Starting April 2025, more than 3 million UK workers will see their wages rise as the national minimum wage jumps to £12.21 an hour, following the chancellor’s announcement of a 6.7% increase.
Rachel Reeves called the pay hike, which adds approximately £1,400 annually for eligible full-time workers, a “significant step” toward Labour’s pledge for a “genuine living wage for working people.”
This increase will also benefit younger workers. For those aged 18 to 20, the minimum hourly rate will jump from £8.60 to £10, marking a record-breaking 16% rise. As a result, full-time young workers could see an increase in wages, a move supported by ministers advocating pay parity with older workers.
However, the new rate still falls short of the £12.60 per hour benchmark set by the Living Wage Foundation, which is already voluntarily adopted by 15,000 UK employers. Additionally, apprentices will see a wage boost, with an 18-year-old apprentice in fields like construction experiencing an 18% hourly increase, moving from £6.40 to £7.55.

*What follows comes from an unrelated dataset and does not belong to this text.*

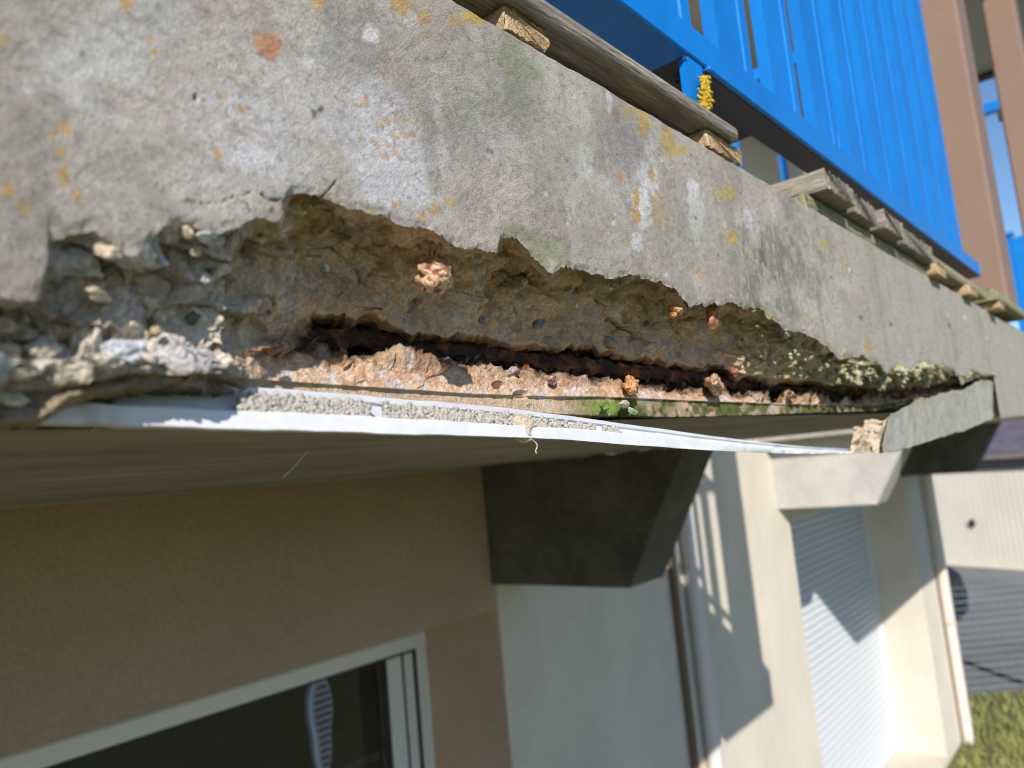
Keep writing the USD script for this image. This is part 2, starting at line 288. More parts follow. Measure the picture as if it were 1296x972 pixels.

Paul Nowak, general secretary of the Trad Union Congress (TUC), argued that “this increase will make a real difference to the lowest paid in this country at a time when rents, bills, and mortgages are high.”
“The independent Low Pay Commission has looked at a range of economic evidence before making this recommendation. They know employers can absorb this increase. Every time the minimum wage goes up there are some voices who predict this will drive up unemployment. Every time they are wrong.”
Paul Nowak
Business Concerns Over Added Costs
While the announcement has been well-received by worker advocates, business groups warn that the minimum wage hike, alongside increases in national insurance contributions, could add pressure to companies’ financial health.
John Foster, chief policy officer at the Confederation of British Industry (CBI), remarked, “Politicians and businesses are united in wanting to ensure people have access to well-paid, fulfilling work. The only sustainable path to achieving that aim – not only for those earning the minimum wage but right across the economy – is higher growth and productivity.”
Foster highlighted that although the national living wage has protected the incomes of low-wage workers, stagnant productivity and increased business expenses could negatively impact investment.
He cautioned that “businesses will have to accommodate this increase against a challenging economic backdrop and growing pressure on their bottom line.” According to Foster, the wage increase might also stifle investment at a time when growth is crucial.
Nye Cominetti, economist at the Resolution Foundation, added that “this smaller rise in the minimum wage – the first time in almost a decade when it has risen no faster than typical wage growth – is sensible in the context of an expected rise in employer national insurance contributions at the same time.”
Cominetti noted that the government may need to adopt a “more ambitious” approach to wage policies in the future to achieve sustainable growth.
Inflation, Cost of Living, and Worker Protection
The 2025 wage increase follows a trend of nearly 10% annual increases over the past two years, primarily driven by high inflation. For the first time, the Low Pay Commission, responsible for setting the wage rate, was directed by ministers to factor in the cost of living, underlining the importance of supporting workers’ financial stability.
Philippa Stroud, chair of the Low Pay Commission, stated that “the government has been clear about their ambitions for the national minimum wage and its importance in supporting workers’ living standards.”
Stroud emphasized that the recent rise of over 20% in two years reflects efforts to provide “a fair wage for the lowest-paid workers while taking account of economic factors.” She described the new rate as a “real-terms pay increase for the lowest-paid workers,” highlighting the government’s commitment to supporting living standards.